— Start PROVIDED MATERIAL —

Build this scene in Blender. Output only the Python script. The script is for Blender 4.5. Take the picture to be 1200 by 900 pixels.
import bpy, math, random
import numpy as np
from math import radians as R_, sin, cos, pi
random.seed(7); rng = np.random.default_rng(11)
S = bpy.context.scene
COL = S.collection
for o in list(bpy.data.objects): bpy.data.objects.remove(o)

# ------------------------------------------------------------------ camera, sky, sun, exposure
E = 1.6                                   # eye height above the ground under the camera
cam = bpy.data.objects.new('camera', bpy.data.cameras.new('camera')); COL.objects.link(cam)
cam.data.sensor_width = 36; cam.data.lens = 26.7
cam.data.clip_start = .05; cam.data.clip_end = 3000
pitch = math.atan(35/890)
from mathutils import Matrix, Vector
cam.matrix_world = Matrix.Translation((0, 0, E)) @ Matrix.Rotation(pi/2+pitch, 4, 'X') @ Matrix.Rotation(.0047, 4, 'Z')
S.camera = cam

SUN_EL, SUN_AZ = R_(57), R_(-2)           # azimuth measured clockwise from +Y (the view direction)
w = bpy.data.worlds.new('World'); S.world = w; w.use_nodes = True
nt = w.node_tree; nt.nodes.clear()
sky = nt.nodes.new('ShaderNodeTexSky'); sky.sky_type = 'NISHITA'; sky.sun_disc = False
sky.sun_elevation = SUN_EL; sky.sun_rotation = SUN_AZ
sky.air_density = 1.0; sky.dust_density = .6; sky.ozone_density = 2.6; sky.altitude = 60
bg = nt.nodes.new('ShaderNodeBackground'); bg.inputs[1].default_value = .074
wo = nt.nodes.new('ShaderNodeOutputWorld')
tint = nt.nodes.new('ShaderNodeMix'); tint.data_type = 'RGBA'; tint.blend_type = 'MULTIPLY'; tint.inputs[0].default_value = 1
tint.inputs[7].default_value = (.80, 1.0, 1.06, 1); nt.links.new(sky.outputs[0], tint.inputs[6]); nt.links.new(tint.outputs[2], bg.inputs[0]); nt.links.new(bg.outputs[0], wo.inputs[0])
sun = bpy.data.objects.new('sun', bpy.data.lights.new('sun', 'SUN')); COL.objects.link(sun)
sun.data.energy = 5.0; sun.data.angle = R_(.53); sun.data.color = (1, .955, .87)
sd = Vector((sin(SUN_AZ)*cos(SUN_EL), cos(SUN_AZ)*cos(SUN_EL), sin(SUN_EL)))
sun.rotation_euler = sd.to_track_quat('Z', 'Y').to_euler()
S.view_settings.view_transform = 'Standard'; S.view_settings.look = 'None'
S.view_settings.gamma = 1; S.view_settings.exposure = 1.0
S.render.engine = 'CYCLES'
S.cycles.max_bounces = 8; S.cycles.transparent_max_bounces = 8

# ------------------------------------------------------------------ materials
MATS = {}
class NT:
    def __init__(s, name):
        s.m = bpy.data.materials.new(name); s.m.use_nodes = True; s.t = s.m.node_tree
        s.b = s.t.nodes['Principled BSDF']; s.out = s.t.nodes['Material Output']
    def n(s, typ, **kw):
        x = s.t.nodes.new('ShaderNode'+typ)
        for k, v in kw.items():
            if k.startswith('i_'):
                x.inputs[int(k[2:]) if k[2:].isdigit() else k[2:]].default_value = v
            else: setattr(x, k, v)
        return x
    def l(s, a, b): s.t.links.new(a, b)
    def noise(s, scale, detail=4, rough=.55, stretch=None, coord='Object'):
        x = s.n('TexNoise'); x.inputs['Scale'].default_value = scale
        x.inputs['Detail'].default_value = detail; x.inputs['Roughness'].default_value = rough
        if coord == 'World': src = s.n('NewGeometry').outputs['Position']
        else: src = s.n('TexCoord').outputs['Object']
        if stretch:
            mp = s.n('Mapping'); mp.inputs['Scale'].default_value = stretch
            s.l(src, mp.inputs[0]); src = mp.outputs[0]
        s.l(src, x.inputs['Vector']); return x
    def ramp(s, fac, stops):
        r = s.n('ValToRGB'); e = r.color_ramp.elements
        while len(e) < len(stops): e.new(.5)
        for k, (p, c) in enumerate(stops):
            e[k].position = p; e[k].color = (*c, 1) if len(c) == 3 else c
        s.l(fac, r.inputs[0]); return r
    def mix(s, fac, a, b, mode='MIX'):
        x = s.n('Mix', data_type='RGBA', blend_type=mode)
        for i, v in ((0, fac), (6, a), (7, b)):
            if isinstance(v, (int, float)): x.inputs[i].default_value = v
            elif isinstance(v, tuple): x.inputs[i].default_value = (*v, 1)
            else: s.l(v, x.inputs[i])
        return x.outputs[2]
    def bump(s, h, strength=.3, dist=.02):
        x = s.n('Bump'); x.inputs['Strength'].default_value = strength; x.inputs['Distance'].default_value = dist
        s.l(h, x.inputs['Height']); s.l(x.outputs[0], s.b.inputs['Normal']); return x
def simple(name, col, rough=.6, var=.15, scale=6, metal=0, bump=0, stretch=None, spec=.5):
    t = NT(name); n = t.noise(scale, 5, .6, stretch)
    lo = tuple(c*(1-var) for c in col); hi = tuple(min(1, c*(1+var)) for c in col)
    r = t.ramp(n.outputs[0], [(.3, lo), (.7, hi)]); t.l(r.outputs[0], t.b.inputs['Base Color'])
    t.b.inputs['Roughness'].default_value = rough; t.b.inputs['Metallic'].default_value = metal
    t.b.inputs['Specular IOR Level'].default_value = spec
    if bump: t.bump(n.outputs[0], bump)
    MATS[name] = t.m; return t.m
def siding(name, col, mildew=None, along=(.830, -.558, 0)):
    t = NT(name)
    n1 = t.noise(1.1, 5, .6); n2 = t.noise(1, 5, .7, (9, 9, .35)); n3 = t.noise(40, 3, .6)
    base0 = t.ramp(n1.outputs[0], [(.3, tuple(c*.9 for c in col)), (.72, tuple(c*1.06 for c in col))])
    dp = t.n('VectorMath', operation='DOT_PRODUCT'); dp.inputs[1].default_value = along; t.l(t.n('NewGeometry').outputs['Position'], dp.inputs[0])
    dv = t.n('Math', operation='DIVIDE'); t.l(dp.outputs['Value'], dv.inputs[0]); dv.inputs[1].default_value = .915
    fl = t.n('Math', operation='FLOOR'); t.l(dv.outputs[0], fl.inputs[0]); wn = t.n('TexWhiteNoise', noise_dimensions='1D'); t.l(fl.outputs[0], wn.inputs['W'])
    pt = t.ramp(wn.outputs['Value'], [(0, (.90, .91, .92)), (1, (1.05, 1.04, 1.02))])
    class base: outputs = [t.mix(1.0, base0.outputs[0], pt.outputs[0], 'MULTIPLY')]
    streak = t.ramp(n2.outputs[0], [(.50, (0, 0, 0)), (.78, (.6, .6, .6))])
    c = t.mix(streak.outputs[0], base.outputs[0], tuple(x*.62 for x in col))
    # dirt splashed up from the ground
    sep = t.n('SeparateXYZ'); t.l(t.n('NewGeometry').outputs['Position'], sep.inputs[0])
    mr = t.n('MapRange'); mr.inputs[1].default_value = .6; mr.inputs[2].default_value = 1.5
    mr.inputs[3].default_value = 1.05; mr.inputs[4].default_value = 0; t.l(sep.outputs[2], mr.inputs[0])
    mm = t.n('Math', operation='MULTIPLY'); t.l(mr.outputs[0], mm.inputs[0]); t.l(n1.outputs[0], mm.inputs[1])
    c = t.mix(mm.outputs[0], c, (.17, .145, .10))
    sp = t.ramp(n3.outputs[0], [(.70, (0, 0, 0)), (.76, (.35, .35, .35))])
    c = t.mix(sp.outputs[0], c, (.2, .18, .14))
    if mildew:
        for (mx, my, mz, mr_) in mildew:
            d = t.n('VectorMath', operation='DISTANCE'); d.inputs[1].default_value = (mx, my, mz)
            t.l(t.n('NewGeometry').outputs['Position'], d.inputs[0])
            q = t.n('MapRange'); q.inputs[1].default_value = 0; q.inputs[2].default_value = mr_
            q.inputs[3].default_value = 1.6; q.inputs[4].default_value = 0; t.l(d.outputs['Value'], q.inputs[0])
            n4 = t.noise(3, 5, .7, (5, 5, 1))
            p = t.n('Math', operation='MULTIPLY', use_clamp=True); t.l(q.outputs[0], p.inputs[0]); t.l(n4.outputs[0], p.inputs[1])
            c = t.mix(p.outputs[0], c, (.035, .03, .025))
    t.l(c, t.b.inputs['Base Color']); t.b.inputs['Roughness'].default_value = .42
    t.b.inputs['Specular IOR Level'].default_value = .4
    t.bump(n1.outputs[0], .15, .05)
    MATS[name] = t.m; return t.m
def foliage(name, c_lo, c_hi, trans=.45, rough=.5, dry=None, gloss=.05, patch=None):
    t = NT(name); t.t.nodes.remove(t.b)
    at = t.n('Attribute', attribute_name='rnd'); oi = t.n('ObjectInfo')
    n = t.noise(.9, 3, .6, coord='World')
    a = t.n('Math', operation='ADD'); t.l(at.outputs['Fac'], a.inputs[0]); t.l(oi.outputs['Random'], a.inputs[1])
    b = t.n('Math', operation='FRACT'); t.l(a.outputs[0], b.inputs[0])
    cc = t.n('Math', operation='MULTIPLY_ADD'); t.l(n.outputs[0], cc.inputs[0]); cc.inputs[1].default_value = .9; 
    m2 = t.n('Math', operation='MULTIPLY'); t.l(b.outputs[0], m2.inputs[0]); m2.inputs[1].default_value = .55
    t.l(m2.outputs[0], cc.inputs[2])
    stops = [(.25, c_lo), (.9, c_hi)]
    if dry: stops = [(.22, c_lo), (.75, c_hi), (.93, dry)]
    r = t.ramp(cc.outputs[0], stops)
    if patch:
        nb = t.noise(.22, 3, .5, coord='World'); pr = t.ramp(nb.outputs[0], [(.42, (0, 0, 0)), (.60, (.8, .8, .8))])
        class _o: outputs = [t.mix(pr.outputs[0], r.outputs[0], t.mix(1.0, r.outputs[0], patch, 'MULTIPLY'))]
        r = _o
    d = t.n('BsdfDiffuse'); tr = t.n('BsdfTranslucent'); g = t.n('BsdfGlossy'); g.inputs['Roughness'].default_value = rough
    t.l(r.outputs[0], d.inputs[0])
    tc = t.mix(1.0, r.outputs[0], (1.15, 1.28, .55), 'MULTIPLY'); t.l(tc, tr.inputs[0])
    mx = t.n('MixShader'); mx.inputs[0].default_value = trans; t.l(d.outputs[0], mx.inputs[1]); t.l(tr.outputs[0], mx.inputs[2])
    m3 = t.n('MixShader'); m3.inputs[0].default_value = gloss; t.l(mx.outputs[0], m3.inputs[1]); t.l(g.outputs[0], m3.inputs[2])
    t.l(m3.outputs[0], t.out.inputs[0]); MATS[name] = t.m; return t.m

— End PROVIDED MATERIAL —

From the listing above, copy all lines holding the word "scene".

* [COMPLETE OUTPUT]:
Build this scene in Blender. Output only the Python script. The script is for Blender 4.5. Take the picture to be 1200 by 900 pixels.
S = bpy.context.scene